Charge transfer and vacancy engineering of Fe2O3 nanoparticle catalysts for highly selective N2 reduction towards NH3 synthesis

J Colloid Interface Sci. 2023 Oct:647:354-363. doi: 10.1016/j.jcis.2023.05.108. Epub 2023 May 22.

Abstract

The development of electrocatalysts for N2 reduction reaction (NRR) is significant for scalable and renewable NH3 synthesis, but calls for a technology innovation to overcome the specific problems of low efficiency and poor selectivity. Herein, we prepare a core-shell nanostructure by coating polypyrrole (PPy) onto sulfur-doped iron oxide nanoparticles (denoted as S-Fe2O3@PPy) as the highly selective and durable electrocatalysts for NRR under ambient conditions. Sulfur doping and PPy coating remarkably improve the charge transfer efficiency of S-Fe2O3@PPy, and the interactions between PPy and Fe2O3 nanoparticles produce abundant oxygen vacancies as active sites for NRR. This catalyst achieves an NH3 production rate of 22.1 μg h-1 mgcat-1 and a very-high Faradic efficiency of 24.6%, surpassing other Fe2O3 based NRR catalysts.

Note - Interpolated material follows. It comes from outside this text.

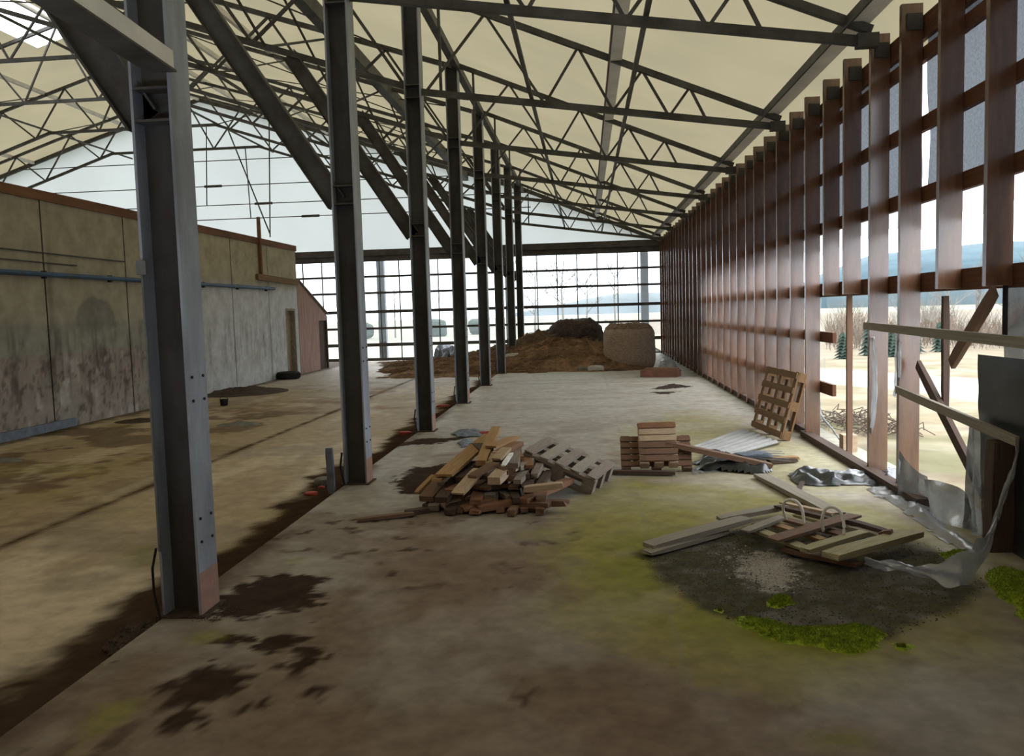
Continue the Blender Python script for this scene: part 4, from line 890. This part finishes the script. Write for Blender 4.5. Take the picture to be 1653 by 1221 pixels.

Density functional theory calculations show that the S-coordinated iron site can successfully activate the N2 molecule and optimize the energy barrier during the reduction process, resulting in a small theoretical limiting potential.

Keywords: Electrocatalysis; Iron oxide nanoparticles; Nitrogen reduction reaction; Oxygen vacancy; Polypyrrole coating; Sulfur doping.